Khaled Hafez a souvent recours à des références de l’Egypte Ancienne, dans ses peintures/collages, pour montrer une certaine continuité, nous reliant au passé. C’est un artiste de l’hybridité (basée sur les divers emprunts culturels dans le contexte d’une mondialisation croissante). Hafez pose la question de l’identité et de la différence culturelle à travers une immense peinture, établissant un parallélisme visuel entre Anubis (dieu chacal des morts) et Batman. Tous les deux se promènent dans les rues du Caire, avec des icônes du « consumérisme » américain et de la religion pharaonique. Cette juxtaposition d’images sacrées et profanes met en scène une Egypte en confrontation avec l’Occident et les valeurs matérialiste.
Le tragi-comique
Photo de Noha Moustapha.
(Photo: Mohamad Moustapha)
Les modèles féminins de Hend Al-Falafli, intitulés Les Quatre saisons — symboles de la vie et de ses mutations — évoquent la situation de la femme et son combat au quotidien. Pureté, légèreté et innocence. Regards, contemplatifs et éperdus. La femme d’Al-Falafli, dessinée tout d’abord au crayon noir, est capable de provoquer des sensations diverses. Elle est absolument libre et dramatique, avec ses cheveux détachés. Le tout est incrusté, de part et d’autre, de papillons dorés, symbole de la divinité. Le blanc immaculé, c’est son côté pur. Et le noir incarne la « constante anti-énergie », selon l’artiste laquelle ajoute à chacun de ses modèles, une sorte de sosie, en lignes hachurées : « C’est le monde aux images floues. Mes oeuvres reflètent la condition féminine, à l’ombre de l’injustice sociale. Chacune de mes oeuvres semble être le noeud d’une tragi-comédie ».

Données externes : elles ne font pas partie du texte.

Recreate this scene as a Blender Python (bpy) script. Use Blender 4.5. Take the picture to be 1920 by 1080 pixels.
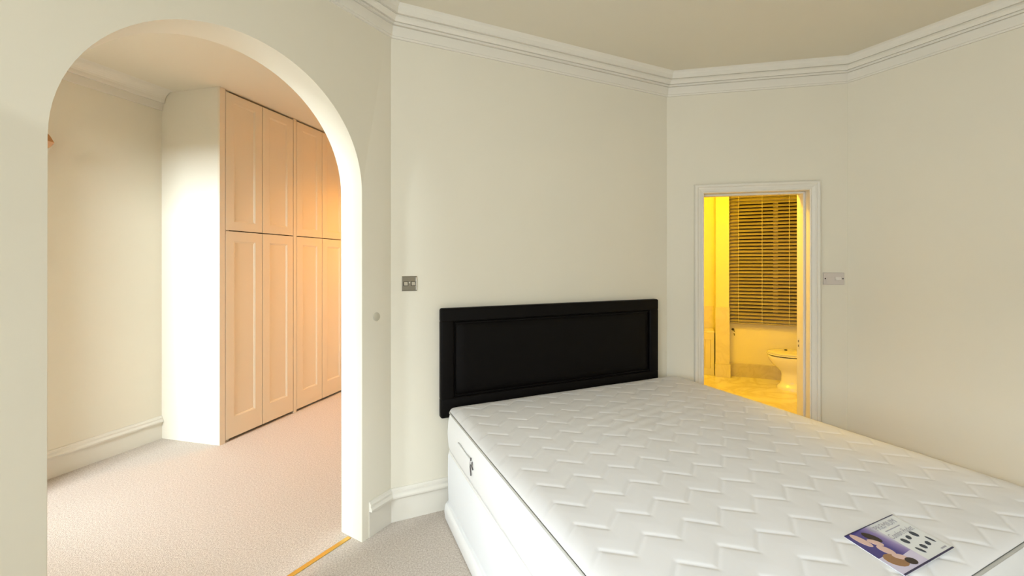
import bpy, bmesh, math, random
from mathutils import Vector, Matrix
import numpy as np

random.seed(7)
SC = bpy.context.scene
COL = SC.collection
for o in list(bpy.data.objects):
    bpy.data.objects.remove(o, do_unlink=True)

R = math.radians
EYE = 1.45
CEIL = 2.868

# ------------------------------------------------------------------ camera
cam_d = bpy.data.cameras.new('camera')
cam_d.sensor_fit = 'HORIZONTAL'
cam_d.sensor_width = 36.0
cam_d.lens = 36.0 * 780.0 / 1920.0
cam_d.shift_y = -45.0 / 1920.0
cam_d.clip_start = 0.02
cam = bpy.data.objects.new('camera', cam_d)
cam.location = (0, 0, EYE)
cam.rotation_euler = (R(90), 0, 0)
COL.objects.link(cam)
SC.camera = cam

# ------------------------------------------------------------------ world, daylight, exposure
SC.view_settings.view_transform = 'Standard'
SC.view_settings.look = 'None'
SC.view_settings.gamma = 1.0
SC.view_settings.use_curve_mapping = False
SC.view_settings.exposure = 0.10

world = bpy.data.worlds.new('overcast_sky')
SC.world = world
world.use_nodes = True
bg = world.node_tree.nodes['Background']
bg.inputs['Color'].default_value = (0.80, 0.90, 1.0, 1)
bg.inputs['Strength'].default_value = 1.0

DAY = (0.77, 0.89, 1.0)


def area(name, loc, look, w, h, power, color):
    d = bpy.data.lights.new(name, 'AREA')
    d.shape = 'RECTANGLE'
    d.size = w
    d.size_y = h
    d.energy = power
    d.color = color
    o = bpy.data.objects.new(name, d)
    o.location = loc
    v = Vector(look) - Vector(loc)
    o.rotation_euler = v.to_track_quat('-Z', 'Y').to_euler()
    COL.objects.link(o)
    return o


P_REAR_LEFT, P_REAR, P_DRESS = 62.0, 24.0, 2750.0
P_BATH, P_LAMP = 84.0, 66.0
C_BATH, C_LAMP = (1.0, 0.60, 0.012), (1.0, 0.40, 0.02)


# ------------------------------------------------------------------ plan helpers
class Frame:
    """A wall line: x runs along the wall (room on the right hand), -y into the room."""

    def __init__(self, p, ang):
        self.p = Vector((p[0], p[1]))
        self.a = R(ang)
        self.u = Vector((math.sin(self.a), math.cos(self.a)))
        self.n = Vector((self.u.y, -self.u.x))
        self.rz = math.atan2(self.u.y, self.u.x)

    def pt(self, s, n=0.0):
        return self.p + self.u * s + self.n * n

    def loc(self, s, n=0.0, z=0.0):
        q = self.pt(s, n)
        return (q.x, q.y, z)


def ang_of(a, b):
    d = Vector(b) - Vector(a)
    return math.degrees(math.atan2(d.x, d.y)), d.length


A = Vector((-0.679, 2.333))
F_ARCH = Frame(A, 31.5)                      # archway wall, ends at A (x from -L to 0)
F_HEAD = Frame(A, 66.0)                      # wall behind the headboard
B = F_HEAD.pt(2.03)
F_DOOR = Frame(B, 101.7)                     # wall with the bathroom doorway
C = F_DOOR.pt(1.2)
F_RIGHT = Frame(C, 151.7)
E1 = F_RIGHT.pt(4.2)
L_ARCH = 3.55
G = F_ARCH.pt(-L_ARCH)
REAR0 = Vector((1.35, -2.75))
REAR1 = Vector((-1.15, -2.75))
F_RR = Frame(E1, ang_of(E1, REAR0)[0]); L_RR = ang_of(E1, REAR0)[1]
F_REAR = Frame(REAR0, ang_of(REAR0, REAR1)[0]); L_REAR = ang_of(REAR0, REAR1)[1]
F_RL = Frame(REAR1, ang_of(REAR1, G)[0]); L_RL = ang_of(REAR1, G)[1]

# dressing room
PP = Vector((-2.913, 3.459))
QQ = Vector((-2.354, 3.326))
F_DL = Frame(PP, 17.8)                       # left wall, ends at PP
F_DB = Frame(PP, ang_of(PP, QQ)[0]); L_DB = ang_of(PP, QQ)[1]
F_WD = Frame(QQ, 16.1)                       # wardrobe front line
# bathroom
F_BATH = Frame((2.82, 5.40), 111.9)          # far wall with the blind

# ------------------------------------------------------------------ object helpers
MATS = {}


def link(o, parent=None):
    COL.objects.link(o)
    if parent is not None:
        o.parent = parent
    return o


def mesh_obj(name, bm, mat, parent=None, smooth=None, loc=None, rz=None):
    me = bpy.data.meshes.new(name)
    bmesh.ops.recalc_face_normals(bm, faces=bm.faces[:])
    bm.to_mesh(me)
    bm.free()
    if smooth is not None:
        me.shade_smooth()
        me.set_sharp_from_angle(angle=R(smooth))
    if mat is not None:
        me.materials.append(MATS[mat])
    o = bpy.data.objects.new(name, me)
    if loc is not None:
        o.location = loc
    if rz is not None:
        o.rotation_euler = (0, 0, rz)
    return link(o, parent)


def tag(o, label=None, cat=None, group=None, kind=None):
    if label: o['label'] = label
    if cat: o['category'] = cat
    if group: o['group'] = group
    if kind: o['kind'] = kind
    return o


def thing(name, label, cat, loc=(0, 0, 0), rz=0.0, group=None):
    o = bpy.data.objects.new(name, None)
    o.empty_display_size = 0.1
    o.location = loc
    o.rotation_euler = (0, 0, rz)
    link(o)
    return tag(o, label, cat, group)


def box(bm, x0, x1, y0, y1, z0, z1, bevel=0.0, seg=2):
    m = Matrix.Translation(((x0 + x1) / 2, (y0 + y1) / 2, (z0 + z1) / 2)) @ \
        Matrix.Diagonal((abs(x1 - x0), abs(y1 - y0), abs(z1 - z0), 1))
    r = bmesh.ops.create_cube(bm, size=1.0, matrix=m)
    if bevel > 0:
        es = list({e for v in r['verts'] for e in v.link_edges})
        bmesh.ops.bevel(bm, geom=es, offset=bevel, segments=seg, affect='EDGES', profile=0.5)


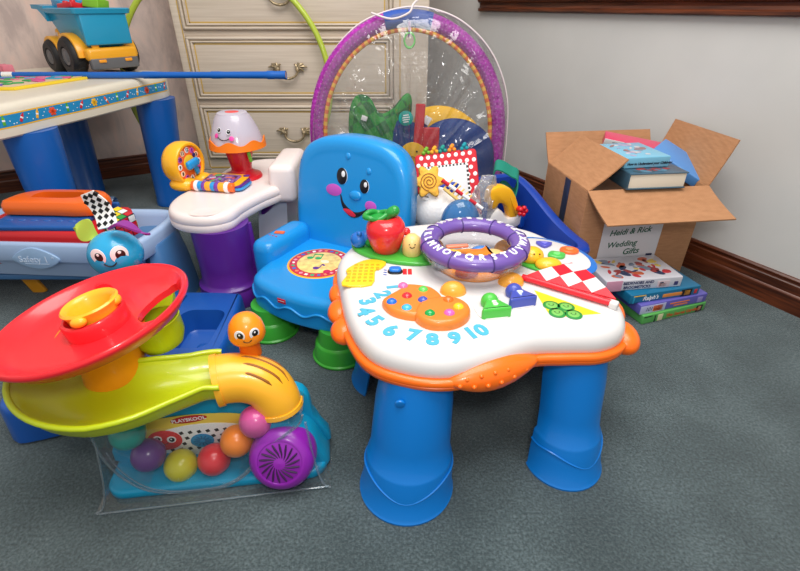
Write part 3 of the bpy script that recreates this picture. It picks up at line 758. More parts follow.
sk.add(disc(.010, 16, .0006), mat('note_red', (205, 35, 80), .4), sm @ T(.05, -.035, .0053)); sk.add(disc(.013, 18, .0006, .009), mat('pale_print', (246, 232, 190), .4), sm @ T(.012, .01, .0053))
sk.build('seat_sticker', so_, ang=30)
# armrests
for s in (-1, 1):
    ap_ = [(-.245 if s < 0 else .165, -.055), (-.165 if s < 0 else .245, .16)]
    lo = []
    cx = s*.205
    for z, d in ((.10, .012), (.11, .004), (.20, 0), (.222, .003), (.234, .010), (.239, .022), (.240, .035)):
        pass
    lv = [(.010, .092), (0, .10), (0, .192), (.003, .207), (.010, .216), (.018, .2195), (.026, .220)]
    cx = s*.19-.006
    a = MB().add(prism([(x+cx, y+.042) for x, y in rrect(.078, .205, .032)], lv), CB, CM)
    if s < 0:
        a.add(rbox(.03, .016, .004, .002), pl('tag_orange', (245, 100, 40)), CM @ T(cx+.004, .03, .2215) @ RZ(20))
        for q in range(3): a.add(rbox(.006, .003, .001, .0003), LR, CM @ T(cx-.012+.012*q, .005, .2205) @ RZ(15))
    a.build('armrest', chr_, ang=50)
# backrest: reclined rounded panel with a bevelled rim
tn = math.tan(R(9)); BM = CM @ M(((1, 0, 0, 0), (0, 1, tn, .126-.17*tn), (0, 0, 1, 0), (0, 0, 0, 1)))
bo = [(p.x, p.y) for p in catmull([(x-.026, z-.012) for x, z in []] + [V((x*.89-.022, z-.022+(.020 if z < .15 else 0), 0)) for x, z in [(-.196, .10), (-.208, .20), (-.212, .30), (-.205, .40), (-.180, .455), (-.13, .485), (-.06, .499), (.0, .502), (.06, .499), (.13, .487), (.180, .455), (.205, .40), (.212, .30), (.208, .20), (.196, .10)]], 5)]
FB = BM @ FR((0, 0, 0), (1, 0, 0), (0, 0, 1))      # local x, z(up) plane; local z towards the sitter
bk = MB().add(prism(bo, [(.02, -.075), (.004, -.074), (0, -.068), (-.004, -.03), (-.003, -.012), (.002, -.004), (.010, .000), (.022, .002), (.034, .0005), (.046, 0)]), CB, FB)
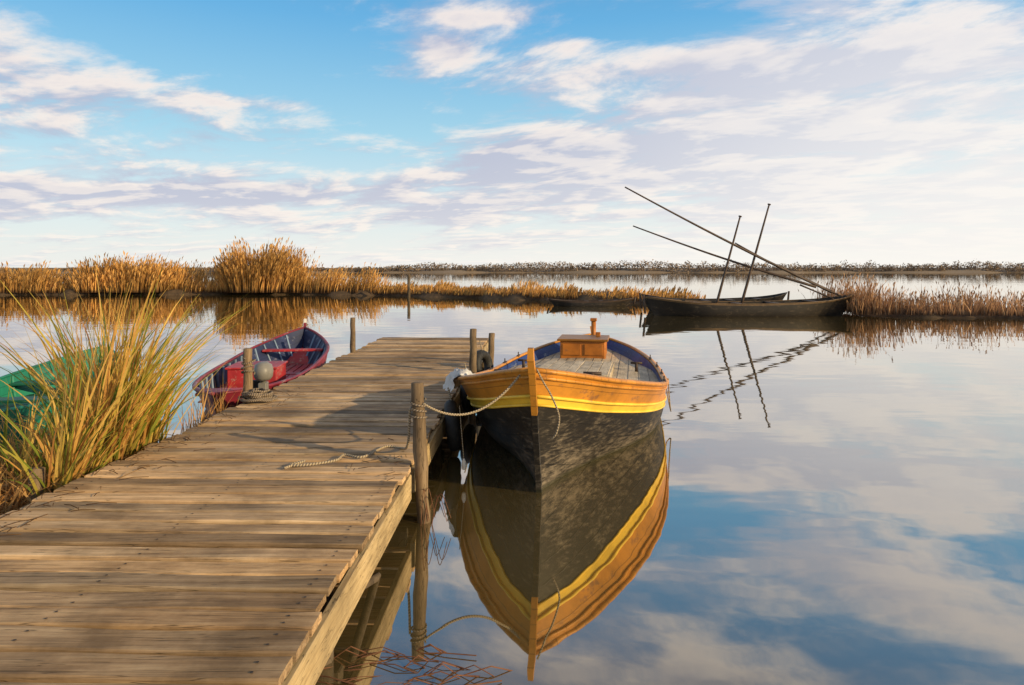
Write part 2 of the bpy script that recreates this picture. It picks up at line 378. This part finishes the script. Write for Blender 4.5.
mb=MB()
for _ in range(9000):
    u=R()**1.4; X,Y=polyat(polyB,u); v=R()**1.3
    hh=U(.5,1.2)*(.78+.25*math.sin(X*1.7)+.2*math.sin(X*4.3))*(1+.5*math.exp(-((X-15.2)/.7)**2))
    blade(mb,X+U(-.2,.4),Y+.2+v*4.5,.1,hh,U(.02,.045),U(0,.45),U(-1,1.2)+(3.14 if R()<.35 else 0),3,U(0,.15),0,None,U(.12,.26) if R()<.45 else 0)
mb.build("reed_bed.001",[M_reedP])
mb=MB(); tube(mb,[(-7.4,49,-.3),(-7.4,49,1.6)],.11,8); mb.build("marker_post",[M_under])
# ---------------------------------------------------------------- jetty
ZD=.47; JW=2.42
def J(x,y,z): return Vector((-.985+.028*y+x, y-.028*x, z))
jet=empty("wooden_jetty")
mb=MB(); yy=1.0; nl=MB()
while yy<15.8:
    w=U(.138,.172); gap=U(.018,.034); x0=-JW-U(-.01,.06); x1=U(-.025,.018); ty=U(-.008,.008); dz=U(-.009,.008); ch=.011; SEG=12; tilt=U(-.005,.005)
    ph=R()*6; vs=[];fs=[];th=.040; e0=U(-.006,.006)
    for i in range(SEG+1):
        xx=x0+(x1-x0)*i/SEG; k=(i/SEG-.5)*2; yo=yy+ty*k+.0025*math.sin(ph+i*.8); zo=ZD+dz+.003*math.sin(ph*2+i*.9)+tilt*k
        wv=w+.004*math.sin(ph*3+i*1.1)
        for (py,pz) in ((ch,0),(wv-ch,e0),(wv-.002,e0-ch*.6),(wv,-ch*1.6),(wv,-th),(0,-th),(0,-ch*1.6),(.002,-ch*.6)):
            vs.append(J(xx,yo+py,zo+pz))
    for i in range(SEG):
        for q in range(8): r_=(q+1)%8; fs.append((i*8+q,i*8+r_,i*8+8+r_,i*8+8+q))
    fs.append(tuple(range(8))); fs.append(tuple(SEG*8+q for q in range(8))[::-1])
    mb.add(vs,fs,0,None,False)
    for nx in (-.12,-1.21,-2.30):
        for ny in (.3,.7):
            k=((nx-x0)/(x1-x0)-.5)*2; ii=(nx-x0)/(x1-x0)*SEG
            c=J(nx+U(-.012,.012),yy+w*ny+U(-.008,.008),ZD+dz+.003*math.sin(ph*2+ii*.9)+tilt*k+e0*ny+.003); vs=[c+Vector((.0075*math.cos(a*1.047),.0075*math.sin(a*1.047),.001)) for a in range(6)]
            nl.add(vs,[tuple(range(6))],0,None,False)
    yy+=w+gap
mb.build("deck_planks",[M_deck],jet); nl.build("nail_heads",[M_nail],jet)
mb=MB(); Mj=Matrix.Rotation(-.028,3,'Z')
for (a,b) in ((1.0,2.2),(2.205,5.50),(5.66,9.6),(9.61,12.7),(12.71,15.8)):
    obox(mb,J(.0,(a+b)/2,ZD-.056-.105),(.045,b-a,.205),0,Mj,.006)
    obox(mb,J(-JW+.02,(a+b)/2,ZD-.056-.09),(.045,b-a,.17),0,Mj,.006)
mb.build("edge_beams",[M_fascia],jet)
mb=MB()
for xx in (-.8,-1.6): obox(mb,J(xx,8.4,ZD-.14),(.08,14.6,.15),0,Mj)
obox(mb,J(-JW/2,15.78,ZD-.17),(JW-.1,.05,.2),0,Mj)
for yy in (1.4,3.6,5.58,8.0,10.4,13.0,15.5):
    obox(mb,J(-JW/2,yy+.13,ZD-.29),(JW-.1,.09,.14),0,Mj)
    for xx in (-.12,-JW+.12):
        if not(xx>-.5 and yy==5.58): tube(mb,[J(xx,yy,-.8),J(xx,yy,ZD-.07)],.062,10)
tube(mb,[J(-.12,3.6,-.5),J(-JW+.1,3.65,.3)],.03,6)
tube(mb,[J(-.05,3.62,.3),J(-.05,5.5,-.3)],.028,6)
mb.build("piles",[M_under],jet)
# reed litter blown on the boards along the left edge and around the post
mb=MB()
for _ in range(120):
    yy=U(3.0,9.0); xx=-JW+.02+abs(random.gauss(0,.22)); p=J(xx,yy,ZD+.012); a=U(0,3.14); L_=U(.04,.22)
    tube(mb,[p,p+Vector((math.cos(a)*L_*.5,math.sin(a)*L_*.5,.008)),p+Vector((math.cos(a)*L_,math.sin(a)*L_,.0))],.0028,4)
for _ in range(18):
    p=J(U(-.5,-.05),U(5.0,6.4),ZD+.012); a=U(0,3.14); L_=U(.03,.12)
    tube(mb,[p,p+Vector((math.cos(a)*L_,math.sin(a)*L_,.002))],.0025,4)
mb.build("reed_litter",[M_reedB])
def post(name,p,zt,r,tx=0,ty=0,z0=-.9,rope=True,mat=None):
    mb=MB(); n=16; P=[]
    for i in range(n):
        u=i/(n-1); z=z0+(zt-z0)*u; P.append((p[0]+tx*(z-.47)+.005*math.sin(i*2.1),p[1]+ty*(z-.47)+.004*math.cos(i*1.7),z))
    e=empty(name)
    tube(mb,P+[(P[-1][0],P[-1][1],zt+.006)],[r*(1+.07*math.sin(i*1.3)) for i in range(n-1)]+[r*.95,r*.7],14)
    mb.build("stake",[mat or M_post],e)
    if rope:
        mb=MB(); pts=[]
        for i in range(52):
            a=i*.42; z=zt-.13-.0034*i+.006*math.sin(i*.31); q=(p[0]+tx*(z-.47),p[1]+ty*(z-.47)); pts.append((q[0]+math.cos(a)*(r+.007),q[1]+math.sin(a)*(r+.007),z))
        tube(mb,pts,.008,6); mb.build("rope_wrap",[M_ropeg],e)
    return e
pp=J(.085,5.58,0); post("mooring_post",pp,1.13,.054,-.045,0)
p2=J(.09,10.5,0); post("mooring_post",p2,1.13,.055,.01,0,rope=False)
p3=J(.30,11.5,0); post("mooring_post",p3,.97,.055,.05,0,rope=False)
post("mooring_post",(-3.03,13.0,0),1.12,.05,0,0,rope=False)
p5=J(-JW-.06,8.3,0); post("mooring_post",p5,1.08,.055,-.01,0,rope=False)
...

Ce même aspect tragi-comique au féminin est développé par Noha Moustapha, à travers une oeuvre de photomontage : une jeune fille photographiée tantôt avec un chewing-gum, tantôt entourée de ventilateurs. La bulle du chewing-gum sur sa bouche représente l’asphyxie, alors que les ventilateurs sont là pour lui fournir un peu d’air. « Homme ou femme, peu m’importe le sexe. C’est avant tout un être humain partageant notre cosmos, c’est ce qui m’intéresse », souligne Noha Moustapha.